## AIM OF THE EXERCISE
All of the data that follows should be retyped exactly, please, except the pictures.
########################################
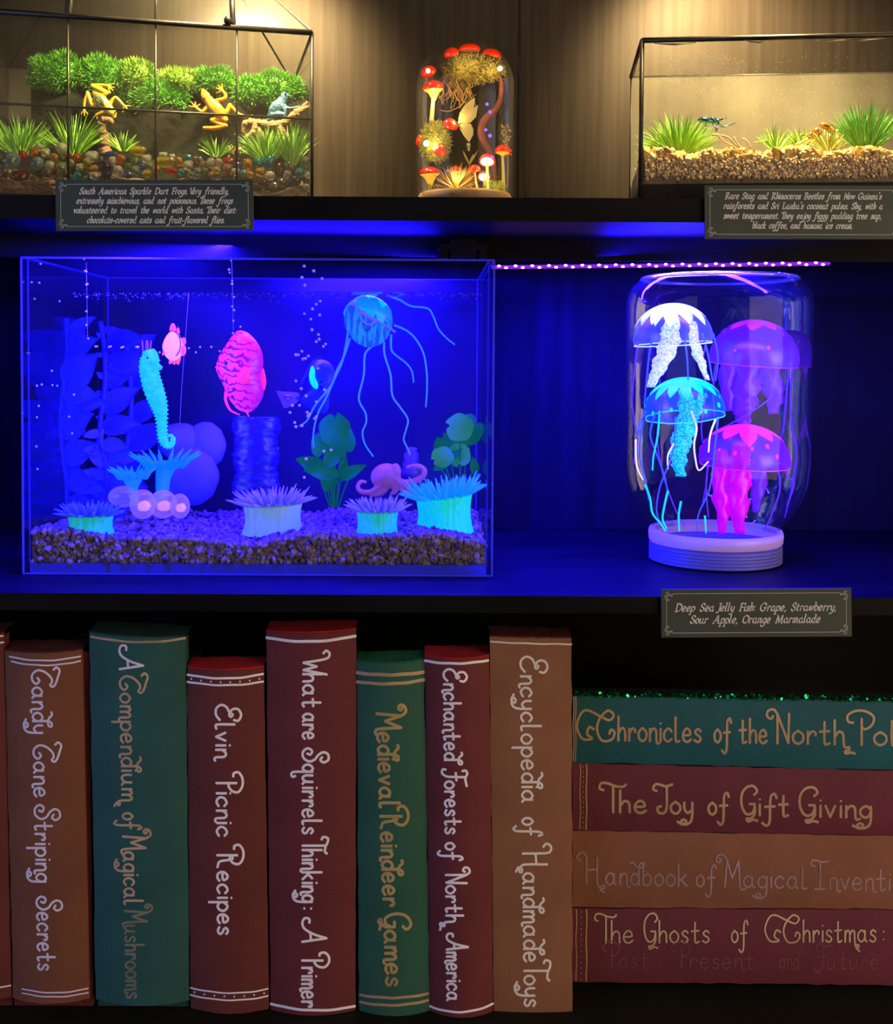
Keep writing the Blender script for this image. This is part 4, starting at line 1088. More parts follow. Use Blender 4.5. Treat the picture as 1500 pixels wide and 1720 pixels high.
GEMS = [(19, 270, 15, 15, 'pale blue'), (38, 261, 8, 9, 'red'), (57, 255, 8, 8, 'orange'), (76, 257, 8, 8, 'clear'), (65, 246, 6, 6, 'clear'), (103, 249, 10, 10, 'clear'), (91, 265, 7.5, 8, 'amber'), (62, 275, 11, 12, 'pale blue'), (83, 278, 8.5, 8, 'clear'),
        (104, 266, 6, 6, 'green'), (103, 281, 9, 9, 'pale green'), (112, 293, 7, 7, 'smoky'), (129, 264, 7, 7, 'orange'), (154, 263, 12, 10, 'clear'), (145, 274, 8, 8, 'yellow'), (133, 281, 7, 7, 'clear'), (158, 284, 9, 7, 'amber'), (130, 295, 8, 7, 'turquoise'),
        (158, 295, 9, 7, 'clear'), (176, 279, 12, 11, 'purple'), (179, 293, 9, 8, 'purple'), (185, 260, 12, 6, 'blue'), (188, 271, 7, 9, 'clear'), (203, 267, 9, 8, 'orange'), (198, 287, 10, 10, 'clear'), (231, 253, 15, 8, 'yellow'), (246, 267, 9, 8, 'clear'),
        (227, 272, 8, 8, 'green'), (215, 280, 6, 7, 'green'), (227, 286, 8, 8, 'pale blue'), (239, 281, 6, 6, 'blue'), (252, 279, 7, 7, 'pale green'), (215, 294, 8, 6, 'blue'), (246, 292, 9, 7, 'yellow'), (262, 285, 7, 7, 'amber'), (275, 272, 20, 9, 'yellow'),
        (36, 297, 14, 13, 'dark red'), (11, 302, 10, 10, 'brown'), (7, 287, 8, 8, 'smoky'), (59, 303, 9, 8, 'smoky'), (79, 291, 8, 8, 'smoky'), (274, 260, 8, 5, 'clear'), (301, 271, 6.5, 8, 'amber'), (288, 287, 11, 6, 'red'), (316, 278, 9, 9, 'clear'), (305, 289, 7, 6, 'turquoise'),
        (328, 272, 8, 8, 'brown'), (340, 276, 6, 7, 'pink'), (354, 274, 9, 9, 'clear'), (368, 273, 7, 8, 'clear'), (321, 293, 7, 6, 'pale green'), (332, 288, 7, 7, 'pale blue'), (344, 287, 6, 6, 'green'), (364, 286, 8, 6, 'yellow'), (381, 270, 8, 6, 'red'), (381, 283, 8, 8, 'pink'),
        (395, 289, 8, 7, 'clear'), (399, 279, 8, 8, 'blue'), (355, 294, 6, 6, 'pink'), (384, 295, 9, 6, 'dark red'), (397, 268, 7, 6, 'brown'), (416, 276, 9.5, 10, 'amber'), (434, 274, 8, 9, 'turquoise'), (452, 272, 12, 12, 'turquoise'), (470, 283, 6.5, 11, 'dark red'),
        (486, 279, 10, 12, 'pale green'), (503, 290, 8, 8, 'turquoise'), (494, 303, 12, 9, 'purple'), (453, 295, 9, 8, 'clear'), (437, 289, 9, 8, 'amber'), (409, 291, 7, 6, 'turquoise'), (510, 271, 11, 9, 'pale green'), (518, 294, 5.5, 6, 'clear'), (515, 315, 6.5, 7, 'clear'),
        (460, 315, 11, 10, 'smoky'), (474, 306, 9, 9, 'smoky'), (431, 315, 9, 8, 'brown'), (491, 320, 9, 7, 'brown'), (508, 323, 6, 5, 'amber'), (442, 306, 8, 8, 'brown'), (18, 317, 10, 8, 'brown'), (56, 317, 10, 7, 'dark red'), (80, 314, 9, 9, 'brown'), (2, 268, 9, 9, 'smoky'), (483, 293, 7, 7, 'clear'), (420, 293, 8, 6, 'amber'), (289, 263, 6, 5, 'clear'), (169, 268, 6, 6, 'smoky'), (119, 273, 6, 6, 'clear')]
r_ = random.Random(21)
cols = list(GEM)
for i in range(46):      # the ones that peep through the gaps behind
    x = r_.uniform(-10, 516)
    GEMS.append((x, 276 + r_.uniform(-12, 26) , r_.uniform(5, 8), r_.uniform(5, 8), r_.choice(cols)))
gem_mesh = {}
def gem_base(kind):
    k = MB(); q = random.Random(kind)
    f = [q.uniform(.8, 1.2) for _ in range(40)]
    k.ell((0, 0, 0), (1, 1, 1), nu=14, nv=9, warp=lambda v: v * (1 + .13 * math.sin(3 * v.x * f[0] + 2 + kind) * math.cos(4 * v.z * f[1] + kind) + .06 * math.sin(7 * v.x + 5 * v.z + kind)))
    return k
items = []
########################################
## EXERCISE OUTPUT
Keep writing the Blender script for this image. This is part 4, starting at line 1088. More parts follow. Use Blender 4.5. Treat the picture as 1500 pixels wide and 1720 pixels high.
GEMS = [(19, 270, 15, 15, 'pale blue'), (38, 261, 8, 9, 'red'), (57, 255, 8, 8, 'orange'), (76, 257, 8, 8, 'clear'), (65, 246, 6, 6, 'clear'), (103, 249, 10, 10, 'clear'), (91, 265, 7.5, 8, 'amber'), (62, 275, 11, 12, 'pale blue'), (83, 278, 8.5, 8, 'clear'),
        (104, 266, 6, 6, 'green'), (103, 281, 9, 9, 'pale green'), (112, 293, 7, 7, 'smoky'), (129, 264, 7, 7, 'orange'), (154, 263, 12, 10, 'clear'), (145, 274, 8, 8, 'yellow'), (133, 281, 7, 7, 'clear'), (158, 284, 9, 7, 'amber'), (130, 295, 8, 7, 'turquoise'),
        (158, 295, 9, 7, 'clear'), (176, 279, 12, 11, 'purple'), (179, 293, 9, 8, 'purple'), (185, 260, 12, 6, 'blue'), (188, 271, 7, 9, 'clear'), (203, 267, 9, 8, 'orange'), (198, 287, 10, 10, 'clear'), (231, 253, 15, 8, 'yellow'), (246, 267, 9, 8, 'clear'),
        (227, 272, 8, 8, 'green'), (215, 280, 6, 7, 'green'), (227, 286, 8, 8, 'pale blue'), (239, 281, 6, 6, 'blue'), (252, 279, 7, 7, 'pale green'), (215, 294, 8, 6, 'blue'), (246, 292, 9, 7, 'yellow'), (262, 285, 7, 7, 'amber'), (275, 272, 20, 9, 'yellow'),
        (36, 297, 14, 13, 'dark red'), (11, 302, 10, 10, 'brown'), (7, 287, 8, 8, 'smoky'), (59, 303, 9, 8, 'smoky'), (79, 291, 8, 8, 'smoky'), (274, 260, 8, 5, 'clear'), (301, 271, 6.5, 8, 'amber'), (288, 287, 11, 6, 'red'), (316, 278, 9, 9, 'clear'), (305, 289, 7, 6, 'turquoise'),
        (328, 272, 8, 8, 'brown'), (340, 276, 6, 7, 'pink'), (354, 274, 9, 9, 'clear'), (368, 273, 7, 8, 'clear'), (321, 293, 7, 6, 'pale green'), (332, 288, 7, 7, 'pale blue'), (344, 287, 6, 6, 'green'), (364, 286, 8, 6, 'yellow'), (381, 270, 8, 6, 'red'), (381, 283, 8, 8, 'pink'),
        (395, 289, 8, 7, 'clear'), (399, 279, 8, 8, 'blue'), (355, 294, 6, 6, 'pink'), (384, 295, 9, 6, 'dark red'), (397, 268, 7, 6, 'brown'), (416, 276, 9.5, 10, 'amber'), (434, 274, 8, 9, 'turquoise'), (452, 272, 12, 12, 'turquoise'), (470, 283, 6.5, 11, 'dark red'),
        (486, 279, 10, 12, 'pale green'), (503, 290, 8, 8, 'turquoise'), (494, 303, 12, 9, 'purple'), (453, 295, 9, 8, 'clear'), (437, 289, 9, 8, 'amber'), (409, 291, 7, 6, 'turquoise'), (510, 271, 11, 9, 'pale green'), (518, 294, 5.5, 6, 'clear'), (515, 315, 6.5, 7, 'clear'),
        (460, 315, 11, 10, 'smoky'), (474, 306, 9, 9, 'smoky'), (431, 315, 9, 8, 'brown'), (491, 320, 9, 7, 'brown'), (508, 323, 6, 5, 'amber'), (442, 306, 8, 8, 'brown'), (18, 317, 10, 8, 'brown'), (56, 317, 10, 7, 'dark red'), (80, 314, 9, 9, 'brown'), (2, 268, 9, 9, 'smoky'), (483, 293, 7, 7, 'clear'), (420, 293, 8, 6, 'amber'), (289, 263, 6, 5, 'clear'), (169, 268, 6, 6, 'smoky'), (119, 273, 6, 6, 'clear')]
r_ = random.Random(21)
cols = list(GEM)
for i in range(46):      # the ones that peep through the gaps behind
    x = r_.uniform(-10, 516)
    GEMS.append((x, 276 + r_.uniform(-12, 26) , r_.uniform(5, 8), r_.uniform(5, 8), r_.choice(cols)))
gem_mesh = {}
def gem_base(kind):
    k = MB(); q = random.Random(kind)
    f = [q.uniform(.8, 1.2) for _ in range(40)]
    k.ell((0, 0, 0), (1, 1, 1), nu=14, nv=9, warp=lambda v: v * (1 + .13 * math.sin(3 * v.x * f[0] + 2 + kind) * math.cos(4 * v.z * f[1] + kind) + .06 * math.sin(7 * v.x + 5 * v.z + kind)))
    return k
items = []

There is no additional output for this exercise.